Even though Remedy struck the right chord with synth fans in the UK and Europe, the track and the album, Hands, were hounded by critics. In a review from the Guardian, journalist Alexis Petridis slated the track, saying it “takes her love of continental pop’s shameless melodicism to a saccharine extreme and winds up sounding less like a cool Giorgio Moroder-inspired Italo disco track than something a former Soviet Republic might submit to Eurovision” – ouch.

Despite having a mixed reception, Little Boots managed to sustain a career in music, writing and producing songs for other artists, including the Shapeshifters, Hot Chip and UK Drag Race’s, Tia Kofi.
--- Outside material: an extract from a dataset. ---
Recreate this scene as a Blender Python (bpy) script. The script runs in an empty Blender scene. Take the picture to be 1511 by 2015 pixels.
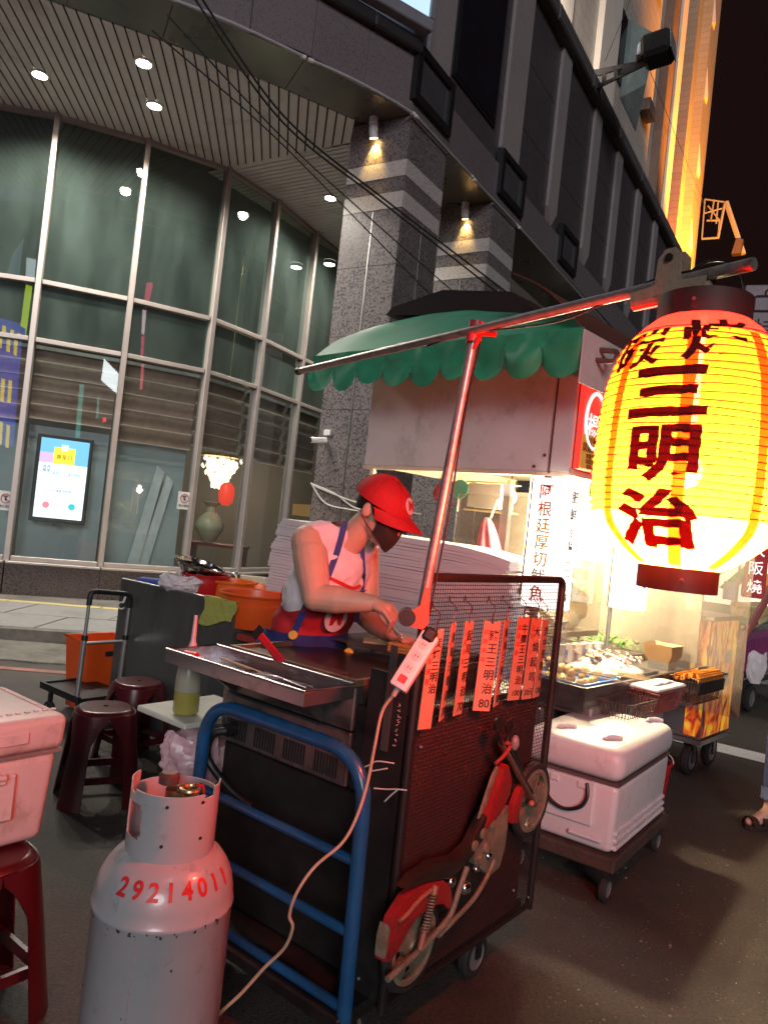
import bpy, bmesh, math, random
from mathutils import Vector, Matrix, noise as mnoise
R = math.radians
sc = bpy.context.scene
col = sc.collection
random.seed(7)

# ------------------------------------------------------------------ camera, sky, light, exposure
H = 1.52                       # phone held at chest height
TH, PIT, FPX = R(6.2), R(0.9), 1480.0
cam = bpy.data.cameras.new('camera'); camo = bpy.data.objects.new('camera', cam); col.objects.link(camo)
cam.sensor_fit = 'VERTICAL'; cam.sensor_height = 36.0; cam.lens = 36.0 * FPX / 2015.0
cam.clip_start = 0.05; cam.clip_end = 500
_rt = Vector((math.cos(TH), 0, math.sin(TH))); _up = Vector((-math.sin(TH), 0, math.cos(TH))); _fw = Vector((0, 1, 0))
_px = Matrix.Rotation(PIT, 3, 'X')
_rt, _up, _fw = _px @ _rt, _px @ _up, _px @ _fw
camo.matrix_world = Matrix(((_rt.x, _up.x, -_fw.x, 0), (_rt.y, _up.y, -_fw.y, 0), (_rt.z, _up.z, -_fw.z, H), (0, 0, 0, 1)))
sc.camera = camo

world = bpy.data.worlds.new('World'); sc.world = world; world.use_nodes = True
wn = world.node_tree.nodes; wl = world.node_tree.links
for n_ in list(wn): wn.remove(n_)
w_out = wn.new('ShaderNodeOutputWorld'); w_bg = wn.new('ShaderNodeBackground')
w_sky = wn.new('ShaderNodeTexSky'); w_sky.sky_type = 'NISHITA'; w_sky.sun_disc = False
w_sky.sun_elevation = R(-4.0); w_sky.sun_rotation = R(200); w_sky.air_density = 2.0; w_sky.dust_density = 6.0
w_add = wn.new('ShaderNodeMixRGB'); w_add.blend_type = 'ADD'; w_add.inputs[0].default_value = 1.0
w_add.inputs[2].default_value = (0.13, 0.055, 0.05, 1)      # city glow on the night haze
wl.new(w_sky.outputs[0], w_add.inputs[1]); wl.new(w_add.outputs[0], w_bg.inputs[0])
w_bg.inputs[1].default_value = 0.05
wl.new(w_bg.outputs[0], w_out.inputs[0])

sun = bpy.data.lights.new('street_glow', 'SUN'); sun.energy = 0.85; sun.angle = R(20); sun.color = (0.95, 0.96, 1.0)
suno = bpy.data.objects.new('street_glow', sun); col.objects.link(suno)
suno.rotation_euler = Vector((-0.07, 0.90, -0.29)).to_track_quat('-Z', 'Y').to_euler()

sc.view_settings.view_transform = 'Standard'; sc.view_settings.look = 'None'
sc.view_settings.exposure = 0.5; sc.view_settings.gamma = 1.0; sc.view_settings.use_curve_mapping = False
sc.cycles.use_denoising = True
sc.cycles.max_bounces = 8; sc.cycles.diffuse_bounces = 3; sc.cycles.glossy_bounces = 4
sc.cycles.transmission_bounces = 6; sc.cycles.transparent_max_bounces = 14
sc.cycles.sample_clamp_indirect = 4.0
sc.cycles.caustics_reflective = False; sc.cycles.caustics_refractive = False

# ------------------------------------------------------------------ measuring helpers: sight line of a photo point, met at a depth, height or plane
C0 = Vector((0, 0, H))
def sight(px, py):
    u = (px - 755.5) / FPX; v = -(py - 1007.5) / FPX
    return _rt * u + _up * v + _fw
def at(px, py, d):
    r = sight(px, py); return C0 + r * (d / r.y)
def atz(px, py, z):
    r = sight(px, py); return C0 + r * ((z - H) / r.z)
def hit(px, py, p, n):
    r = sight(px, py); return C0 + r * ((Vector(p) - C0).dot(n) / r.dot(n))

# ------------------------------------------------------------------ materials
MATS = {}
def nd(nt, t, **k):
    n = nt.nodes.new(t)
    for a, b in k.items(): setattr(n, a, b)
    return n
def mat(name, c, rough=0.5, metal=0.0, var=0.12, scale=6.0, bump=0.0, bscale=60.0, spec=0.5, emit=None, estr=0.0,
        dirt=None, dirt_amt=0.0, dirt_scale=3.0, alpha=None, trans=0.0, coat=0.0, stretch=(1, 1, 1), sss=0.0, detail=6):
    if name in MATS: return MATS[name]
    m = bpy.data.materials.new(name); m.use_nodes = True; nt = m.node_tree
    b = nt.nodes['Principled BSDF']
    b.inputs['Roughness'].default_value = rough; b.inputs['Metallic'].default_value = metal
    b.inputs['Specular IOR Level'].default_value = spec
    b.inputs['Transmission Weight'].default_value = trans
    b.inputs['Coat Weight'].default_value = coat
    if sss: b.inputs['Subsurface Weight'].default_value = sss; b.inputs['Subsurface Radius'].default_value = (0.02, 0.008, 0.005)
    tc = nd(nt, 'ShaderNodeTexCoord'); mp = nd(nt, 'ShaderNodeMapping'); mp.inputs['Scale'].default_value = stretch
    nt.links.new(tc.outputs['Object'], mp.inputs[0])
    nz = nd(nt, 'ShaderNodeTexNoise'); nz.inputs['Scale'].default_value = scale; nz.inputs['Detail'].default_value = detail
    nz.inputs['Roughness'].default_value = 0.65
    nt.links.new(mp.outputs[0], nz.inputs['Vector'])
    rp = nd(nt, 'ShaderNodeValToRGB')
    lo = tuple(max(0, x * (1 - var)) for x in c); hi = tuple(min(1, x * (1 + var)) for x in c)
    rp.color_ramp.elements[0].position = 0.3; rp.color_ramp.elements[1].position = 0.7
    rp.color_ramp.elements[0].color = (*lo, 1); rp.color_ramp.elements[1].color = (*hi, 1)
    nt.links.new(nz.outputs[0], rp.inputs[0]); out = rp.outputs[0]
    if dirt:
        n2 = nd(nt, 'ShaderNodeTexNoise'); n2.inputs['Scale'].default_value = dirt_scale; n2.inputs['Detail'].default_value = 10
        n2.inputs['Roughness'].default_value = 0.75
        nt.links.new(mp.outputs[0], n2.inputs['Vector'])
        r2 = nd(nt, 'ShaderNodeValToRGB'); r2.color_ramp.elements[0].position = 0.62 - dirt_amt * 0.3; r2.color_ramp.elements[1].position = 0.72
        r2.color_ramp.elements[0].color = (0, 0, 0, 1); r2.color_ramp.elements[1].color = (min(1, 0.4 + dirt_amt), ) * 3 + (1,)
        nt.links.new(n2.outputs[0], r2.inputs[0])
        mx = nd(nt, 'ShaderNodeMixRGB'); mx.inputs[2].default_value = (*dirt, 1)
        nt.links.new(r2.outputs[0], mx.inputs[0]); nt.links.new(out, mx.inputs[1]); out = mx.outputs[0]
    nt.links.new(out, b.inputs['Base Color'])
    # roughness breakup
    mr = nd(nt, 'ShaderNodeMapRange'); mr.inputs['To Min'].default_value = max(0.02, rough * 0.8); mr.inputs['To Max'].default_value = min(1, rough * 1.25)
    nt.links.new(nz.outputs[0], mr.inputs[0]); nt.links.new(mr.outputs[0], b.inputs['Roughness'])
    if bump:
        n3 = nd(nt, 'ShaderNodeTexNoise'); n3.inputs['Scale'].default_value = bscale; n3.inputs['Detail'].default_value = 4
        nt.links.new(mp.outputs[0], n3.inputs['Vector'])
        bp = nd(nt, 'ShaderNodeBump'); bp.inputs['Strength'].default_value = bump; bp.inputs['Distance'].default_value = 0.01
        nt.links.new(n3.outputs[0], bp.inputs['Height']); nt.links.new(bp.outputs[0], b.inputs['Normal'])
    if emit: b.inputs['Emission Color'].default_value = (*emit, 1); b.inputs['Emission Strength'].default_value = estr
    if alpha is not None: b.inputs['Alpha'].default_value = alpha
    MATS[name] = m
    return m
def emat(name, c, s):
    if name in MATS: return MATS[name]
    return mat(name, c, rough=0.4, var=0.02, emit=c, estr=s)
def granite(name, dark, light, scale=70.0, rough=0.35, mid=0.5):
    m = bpy.data.materials.new(name); m.use_nodes = True; nt = m.node_tree; b = nt.nodes['Principled BSDF']
    tc = nd(nt, 'ShaderNodeTexCoord')
    nz = nd(nt, 'ShaderNodeTexNoise'); nz.inputs['Scale'].default_value = scale; nz.inputs['Detail'].default_value = 3; nz.inputs['Roughness'].default_value = 0.6
    vo = nd(nt, 'ShaderNodeTexVoronoi'); vo.inputs['Scale'].default_value = scale * 0.9
    big = nd(nt, 'ShaderNodeTexNoise'); big.inputs['Scale'].default_value = 1.3; big.inputs['Detail'].default_value = 5
    for q in (nz, vo, big): nt.links.new(tc.outputs['Object'], q.inputs['Vector'])
    ad = nd(nt, 'ShaderNodeMath', operation='MULTIPLY_ADD'); ad.inputs[1].default_value = 0.30; nt.links.new(vo.outputs['Distance'], ad.inputs[0]); nt.links.new(nz.outputs[0], ad.inputs[2])
    a2 = nd(nt, 'ShaderNodeMath', operation='MULTIPLY_ADD'); a2.inputs[1].default_value = 0.22; nt.links.new(big.outputs[0], a2.inputs[0]); nt.links.new(ad.outputs[0], a2.inputs[2])
    rp = nd(nt, 'ShaderNodeValToRGB'); e = rp.color_ramp.elements
    e[0].position = mid + 0.06; e[1].position = mid + 0.30; e[0].color = (*dark, 1); e[1].color = (*light, 1)
    nt.links.new(a2.outputs[0], rp.inputs[0]); nt.links.new(rp.outputs[0], b.inputs['Base Color'])
    b.inputs['Roughness'].default_value = rough; MATS[name] = m
    return m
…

However, the Remedy wasn’t strong enough to save her ‘main pop girl’ career.

  1. Noisettes

Pop band the Noisettes

Noisettes from NME

Noisettes is made up of singer and bassist Shingai Shoniwa and guitarist Dan Smith. The indie-rock band, formed in London, achieved huge commercial success following the release of their second single, from the second album titled Don’t Upset the Rhythm (Go Baby Go) – which just missed out on the top spot of the Official UK Singles Chart in 2009. The track’s catchy chorus meant that is featured in the marketing campaigns of big international companies, propelling the song to success. Unfortunately, as the media machine wore off, so did the success. As Noisettes were unable to produce indie pop with the same punch, the band stopped releasing music. Thankfully, fans have three great albums to tire them over until a rumoured comeback.

  1. Duffy


Duffy at the Brits from Marie Claire

In 2008, the incredibly talented Duffy from Wales released her debut album, Rockferry. It was a defining album of the late noughties and propelled Duffy to international fame. Rockferry immediately became the best-selling album in the UK in 2008, and even landed Duffy a nod for Best Pop Vocal Album at the Grammys. Considering this was before Adele exploded in the US, Duffy had the potential to fill the Brit gap in the market, and go all the way. But suddenly, she disappeared, never to release music again. So, what happened?

In 2020, Duffy resurfaced on social media to tell fans and the world of a horrific event that saw her retreat from music and the spotlight. In the post, she detailed how she had been “raped and drugged and held hostage over some days.” The singer then mentioned how this ordeal meant that she needed time to heal, only to return when the time feels right. She continued. “I believe that if you speak from the heart within you, the heart within others will answer. As dark as my story is, I do speak from my heart, for my life, and for the life of others, who have suffered the same.” Let’s hope Duffy finds the courage to return to her passions. We wish her all the best.

  1. Natasha Bedingfield

Natasha Bedingfield

Natasha Bedingfield from Hidden Jams

Natasha Bedingfield was one of the ‘it girls’ of 2004. Just check out some stats from her debut album, Unwritten: Grammy Nomination for Best Female Pop Vocal Performance; 2005 and 2006 nomination for Best Female at the Brits; one million copies sold in the UK; certified Gold in the US, as well as being certified three times platinum. Not a bad achievement considering it was her first album.

As Natasha’s fame increased, she inevitably spent most of her time in the US, which would eventually become her downfall. After crossing the pond, UK support dwindled, arguably because the record label didn’t give the public enough time to embrace her as an artist. When Natasha started struggling in the packed US market, there was not a big enough base in the UK to maintain the hype.

Despite being out of the spotlight, Natasha has still been able to spend the last decade working in music and the entertainment industry – even landing a song credit with Nicki Minaj. Proof that even a few hits are enough to keep you ticking along.